++++ Data extract

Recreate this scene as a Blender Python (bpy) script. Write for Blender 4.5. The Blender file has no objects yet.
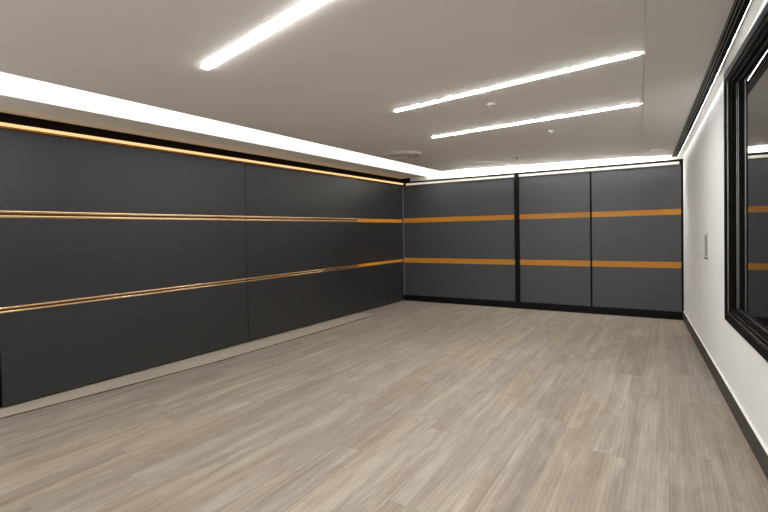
import bpy, bmesh, math
from mathutils import Matrix, Vector
C = bpy.context.scene.collection
R = math.radians

# ------------------------------------------------------------------ camera
CF, CYAW, CPIT, CROL, CX, CY = 450.3102, 0.5665, -0.0194, 0.0195, -36.9387, -15.0826
EYE = Vector((0, 0, 1.45))
Rz = Matrix.Rotation(CYAW, 3, 'Z'); Rx = Matrix.Rotation(CPIT, 3, 'X'); Ry = Matrix.Rotation(CROL, 3, 'Y')
CR = Rz @ Rx @ Ry
cam = bpy.data.cameras.new('camera'); co = bpy.data.objects.new('camera', cam); C.objects.link(co)
r_, f_, u_ = CR.col[0], CR.col[1], CR.col[2]
co.matrix_world = Matrix(((r_[0], u_[0], -f_[0], EYE.x), (r_[1], u_[1], -f_[1], EYE.y), (r_[2], u_[2], -f_[2], EYE.z), (0, 0, 0, 1)))
cam.sensor_width = 36; cam.lens = CF * 36 / 768
cam.shift_x = -CX / 768; cam.shift_y = CY / 768
cam.clip_start = 0.02
bpy.context.scene.camera = co

# ------------------------------------------------------------------ room numbers (metres)
DL, TA = 4.6407, math.tan(0.0724)          # left wall line: x = -DL + y*TA
NX, NY = math.cos(0.0724), -math.sin(0.0724)
DB, DR = 8.558, 0.648                      # back wall, right wall
YF = -1.6                                  # wall behind the camera
ZS = 2.54                                  # soffit over the left wall
ZT = 2.72                                  # top of the light cove
SOF, SLOT = 0.50, 1.03                     # soffit width, cove edge from the left wall
YB = 8.42                                  # back edge of the hung ceiling

def L(y, off, z):
    return Vector((-DL + y * TA + off * NX, y + off * NY, z))
def zr(y):
    y = max(3.0, min(8.6, y))
    return 2.785 - 0.0638 * (y - 3) + 0.0031 * (y - 3) ** 2
def zl(y):
    return 2.55 + 0.05 * max(0, min(1, (y - 3) / 5.4))
def cove_edge(y):
    return 4.64 - (zl(y) - 1.45) / 1.261 * 4.13
def zc(x, y):
    xl = L(y, cove_edge(y), 0).x
    return zl(y) + (zr(y) - zl(y)) * (x - xl) / (0.5 - xl)

# ------------------------------------------------------------------ materials
def new_mat(name):
    m = bpy.data.materials.new(name); m.use_nodes = True
    return m, m.node_tree, m.node_tree.nodes['Principled BSDF']
def mat(name, col, rough=0.5, metal=0.0, var=0.0, scale=8.0, bump=0.0, spec=0.5, ior=1.5, stretch=(1, 1, 1)):
    m, nt, b = new_mat(name)
    b.inputs['Roughness'].default_value = rough; b.inputs['Metallic'].default_value = metal
    b.inputs['Specular IOR Level'].default_value = spec; b.inputs['IOR'].default_value = ior
    tc = nt.nodes.new('ShaderNodeTexCoord'); mp = nt.nodes.new('ShaderNodeMapping'); mp.inputs['Scale'].default_value = stretch
    nt.links.new(tc.outputs['Object'], mp.inputs['Vector'])
    n = nt.nodes.new('ShaderNodeTexNoise'); n.inputs['Scale'].default_value = scale; n.inputs['Detail'].default_value = 5
    nt.links.new(mp.outputs['Vector'], n.inputs['Vector'])
    cr = nt.nodes.new('ShaderNodeValToRGB')
    cr.color_ramp.elements[0].position = 0.3; cr.color_ramp.elements[1].position = 0.7
    cr.color_ramp.elements[0].color = tuple(c * (1 - var) for c in col) + (1,)
    cr.color_ramp.elements[1].color = tuple(min(1, c * (1 + var)) for c in col) + (1,)
    nt.links.new(n.outputs['Fac'], cr.inputs['Fac']); nt.links.new(cr.outputs['Color'], b.inputs['Base Color'])
    if bump:
        bp = nt.nodes.new('ShaderNodeBump'); bp.inputs['Strength'].default_value = bump; bp.inputs['Distance'].default_value = 0.002
        n2 = nt.nodes.new('ShaderNodeTexNoise'); n2.inputs['Scale'].default_value = scale * 25
        nt.links.new(mp.outputs['Vector'], n2.inputs['Vector'])
        nt.links.new(n2.outputs['Fac'], bp.inputs['Height']); nt.links.new(bp.outputs['Normal'], b.inputs['Normal'])
    return m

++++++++

* Written request
Write out the full listing verbatim, excluding its pictures.

* Exercise result
Recreate this scene as a Blender Python (bpy) script. Write for Blender 4.5. The Blender file has no objects yet.
import bpy, bmesh, math
from mathutils import Matrix, Vector
C = bpy.context.scene.collection
R = math.radians

# ------------------------------------------------------------------ camera
CF, CYAW, CPIT, CROL, CX, CY = 450.3102, 0.5665, -0.0194, 0.0195, -36.9387, -15.0826
EYE = Vector((0, 0, 1.45))
Rz = Matrix.Rotation(CYAW, 3, 'Z'); Rx = Matrix.Rotation(CPIT, 3, 'X'); Ry = Matrix.Rotation(CROL, 3, 'Y')
CR = Rz @ Rx @ Ry
cam = bpy.data.cameras.new('camera'); co = bpy.data.objects.new('camera', cam); C.objects.link(co)
r_, f_, u_ = CR.col[0], CR.col[1], CR.col[2]
co.matrix_world = Matrix(((r_[0], u_[0], -f_[0], EYE.x), (r_[1], u_[1], -f_[1], EYE.y), (r_[2], u_[2], -f_[2], EYE.z), (0, 0, 0, 1)))
cam.sensor_width = 36; cam.lens = CF * 36 / 768
cam.shift_x = -CX / 768; cam.shift_y = CY / 768
cam.clip_start = 0.02
bpy.context.scene.camera = co

# ------------------------------------------------------------------ room numbers (metres)
DL, TA = 4.6407, math.tan(0.0724)          # left wall line: x = -DL + y*TA
NX, NY = math.cos(0.0724), -math.sin(0.0724)
DB, DR = 8.558, 0.648                      # back wall, right wall
YF = -1.6                                  # wall behind the camera
ZS = 2.54                                  # soffit over the left wall
ZT = 2.72                                  # top of the light cove
SOF, SLOT = 0.50, 1.03                     # soffit width, cove edge from the left wall
YB = 8.42                                  # back edge of the hung ceiling

def L(y, off, z):
    return Vector((-DL + y * TA + off * NX, y + off * NY, z))
def zr(y):
    y = max(3.0, min(8.6, y))
    return 2.785 - 0.0638 * (y - 3) + 0.0031 * (y - 3) ** 2
def zl(y):
    return 2.55 + 0.05 * max(0, min(1, (y - 3) / 5.4))
def cove_edge(y):
    return 4.64 - (zl(y) - 1.45) / 1.261 * 4.13
def zc(x, y):
    xl = L(y, cove_edge(y), 0).x
    return zl(y) + (zr(y) - zl(y)) * (x - xl) / (0.5 - xl)

# ------------------------------------------------------------------ materials
def new_mat(name):
    m = bpy.data.materials.new(name); m.use_nodes = True
    return m, m.node_tree, m.node_tree.nodes['Principled BSDF']
def mat(name, col, rough=0.5, metal=0.0, var=0.0, scale=8.0, bump=0.0, spec=0.5, ior=1.5, stretch=(1, 1, 1)):
    m, nt, b = new_mat(name)
    b.inputs['Roughness'].default_value = rough; b.inputs['Metallic'].default_value = metal
    b.inputs['Specular IOR Level'].default_value = spec; b.inputs['IOR'].default_value = ior
    tc = nt.nodes.new('ShaderNodeTexCoord'); mp = nt.nodes.new('ShaderNodeMapping'); mp.inputs['Scale'].default_value = stretch
    nt.links.new(tc.outputs['Object'], mp.inputs['Vector'])
    n = nt.nodes.new('ShaderNodeTexNoise'); n.inputs['Scale'].default_value = scale; n.inputs['Detail'].default_value = 5
    nt.links.new(mp.outputs['Vector'], n.inputs['Vector'])
    cr = nt.nodes.new('ShaderNodeValToRGB')
    cr.color_ramp.elements[0].position = 0.3; cr.color_ramp.elements[1].position = 0.7
    cr.color_ramp.elements[0].color = tuple(c * (1 - var) for c in col) + (1,)
    cr.color_ramp.elements[1].color = tuple(min(1, c * (1 + var)) for c in col) + (1,)
    nt.links.new(n.outputs['Fac'], cr.inputs['Fac']); nt.links.new(cr.outputs['Color'], b.inputs['Base Color'])
    if bump:
        bp = nt.nodes.new('ShaderNodeBump'); bp.inputs['Strength'].default_value = bump; bp.inputs['Distance'].default_value = 0.002
        n2 = nt.nodes.new('ShaderNodeTexNoise'); n2.inputs['Scale'].default_value = scale * 25
        nt.links.new(mp.outputs['Vector'], n2.inputs['Vector'])
        nt.links.new(n2.outputs['Fac'], bp.inputs['Height']); nt.links.new(bp.outputs['Normal'], b.inputs['Normal'])
    return m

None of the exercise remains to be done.